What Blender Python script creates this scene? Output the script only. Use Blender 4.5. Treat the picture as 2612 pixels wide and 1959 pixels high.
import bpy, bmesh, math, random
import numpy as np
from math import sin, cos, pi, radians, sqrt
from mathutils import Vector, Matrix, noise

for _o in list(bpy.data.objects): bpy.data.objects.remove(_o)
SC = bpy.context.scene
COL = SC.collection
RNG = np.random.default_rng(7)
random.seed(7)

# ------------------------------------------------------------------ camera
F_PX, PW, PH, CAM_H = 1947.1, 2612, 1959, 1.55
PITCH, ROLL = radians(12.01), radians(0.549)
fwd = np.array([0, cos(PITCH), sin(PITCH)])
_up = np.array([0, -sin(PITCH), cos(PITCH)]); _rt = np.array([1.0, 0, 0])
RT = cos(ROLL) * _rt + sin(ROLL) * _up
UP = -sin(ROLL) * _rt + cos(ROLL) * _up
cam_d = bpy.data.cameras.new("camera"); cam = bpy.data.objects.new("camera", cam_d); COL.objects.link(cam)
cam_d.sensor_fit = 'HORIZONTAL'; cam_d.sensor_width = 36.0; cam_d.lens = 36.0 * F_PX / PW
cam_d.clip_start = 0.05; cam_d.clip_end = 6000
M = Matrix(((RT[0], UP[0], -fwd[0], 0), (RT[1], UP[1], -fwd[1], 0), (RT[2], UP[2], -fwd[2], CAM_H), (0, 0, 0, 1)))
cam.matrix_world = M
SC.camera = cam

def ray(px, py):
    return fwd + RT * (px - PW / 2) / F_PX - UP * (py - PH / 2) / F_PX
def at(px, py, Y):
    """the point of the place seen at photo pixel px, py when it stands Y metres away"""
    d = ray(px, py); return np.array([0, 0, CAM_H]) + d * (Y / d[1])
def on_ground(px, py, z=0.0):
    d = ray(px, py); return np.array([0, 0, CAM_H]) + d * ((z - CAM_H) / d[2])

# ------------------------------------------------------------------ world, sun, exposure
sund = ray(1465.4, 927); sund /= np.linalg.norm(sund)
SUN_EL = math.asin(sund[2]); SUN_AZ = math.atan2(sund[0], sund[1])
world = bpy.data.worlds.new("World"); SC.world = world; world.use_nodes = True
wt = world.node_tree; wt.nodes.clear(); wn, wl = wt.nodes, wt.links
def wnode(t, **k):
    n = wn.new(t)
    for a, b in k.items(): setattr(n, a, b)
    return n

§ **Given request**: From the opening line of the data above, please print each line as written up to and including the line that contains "random.seed(7)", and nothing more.

§ **Reply**:
What Blender Python script creates this scene? Output the script only. Use Blender 4.5. Treat the picture as 2612 pixels wide and 1959 pixels high.
import bpy, bmesh, math, random
import numpy as np
from math import sin, cos, pi, radians, sqrt
from mathutils import Vector, Matrix, noise

for _o in list(bpy.data.objects): bpy.data.objects.remove(_o)
SC = bpy.context.scene
COL = SC.collection
RNG = np.random.default_rng(7)
random.seed(7)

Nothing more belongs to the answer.